Gelid, pellucid, lambent and ludic

I’m always interested in new words, especially if they are the sort I can use in my own writing. A few months ago I came across the word ‘gelid’, which means really cold, so cold it’s almost freezing. The sentence I saw was something like ‘the birds flew low through the gelid air‘, and I thought it was such a nice word that I used it in something I was writing. If a word is really unusual, or if there are too many really unusual words in a text, or if the same unusual word is used too often it can become a distraction or an irritation. Ages ago, I came across ‘pellucid’ which means crystal clear, almost transparent; within a few pages the writer used it again, and further on in the book it appeared for the third time. It may have been used again, but I don’t remember, I just found it a distraction. Another writer used ‘lambent’, which refers to a soft light glowing. I thought it a rather nice word, until the writer used it several more times, and I began to wish they hadn’t. Maybe gelid, pellucid and lambent are all adjectives which other people know well, and it wouldn’t strike them as repetitive.
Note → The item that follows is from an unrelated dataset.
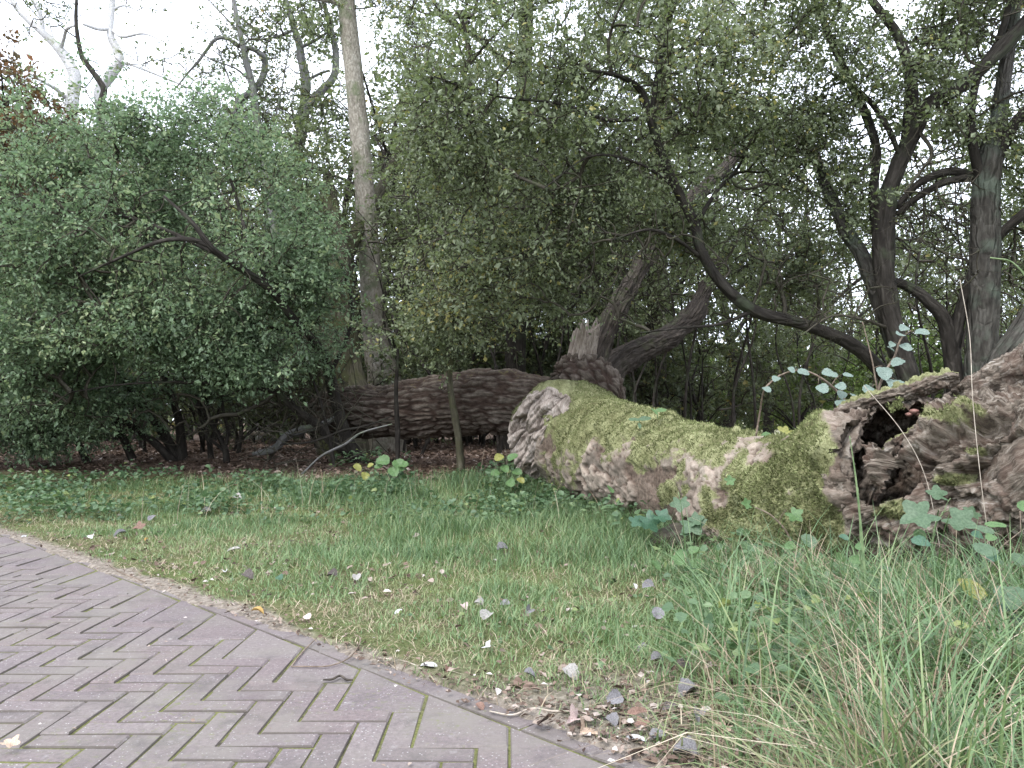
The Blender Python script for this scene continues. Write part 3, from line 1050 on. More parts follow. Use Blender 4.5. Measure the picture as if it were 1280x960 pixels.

Yester I was writing something and thought I had written that something was lucid. However, on reading it back to myself I noticed I hadn’t written lucid, but ludic – and it hadn’t been picked up by spellcheck; did this mean it wasn’t a typos but an actual word, and if so, what did it mean. Was it something to do with ludicrous?

I looked it up and it was rather delightful, ludic means showing spontaneous and playful. I like ludic people, I hope I’m sometimes ludic (without being ludicrous, but actual I probably am more ludicrous than ludic!) I investigated some more and the definitions became less playful.. I was a teacher for a very long time, but I never came across the term ‘ludic learning’ which means learning involving or through play – ‘playful and game-based learning’ one site told me. Maybe my students were too old for such a thing, although we did at one point have games afternoons where we would play board games such as Scrabble and Cluedo, and card games such as Uno.

I investigated further and came across ludic in relation to drama and the theatre, and then I found that Ludic is a  Finnic language spoken by about three thousand people, and among them there are three dialects, Lake Ludic, River Ludic and Forest Ludic spoken in the Republic of Karelia in Russia, near the northwestern shore of Lake Onega, 

Finally I checked with my favourite word meaning site, www.etymonline.com and the word or term ludic arrived in the 1940’s through psychiatry. I checked to see if it was related to ludicrous, and the only connection is the two words share the same Latin root, which means sport, and through French also came to mean play and games, and eventually was used in the early part of the eighteenth century in the sense that we mean it now.

PS I can’t see me using ludic in my writing!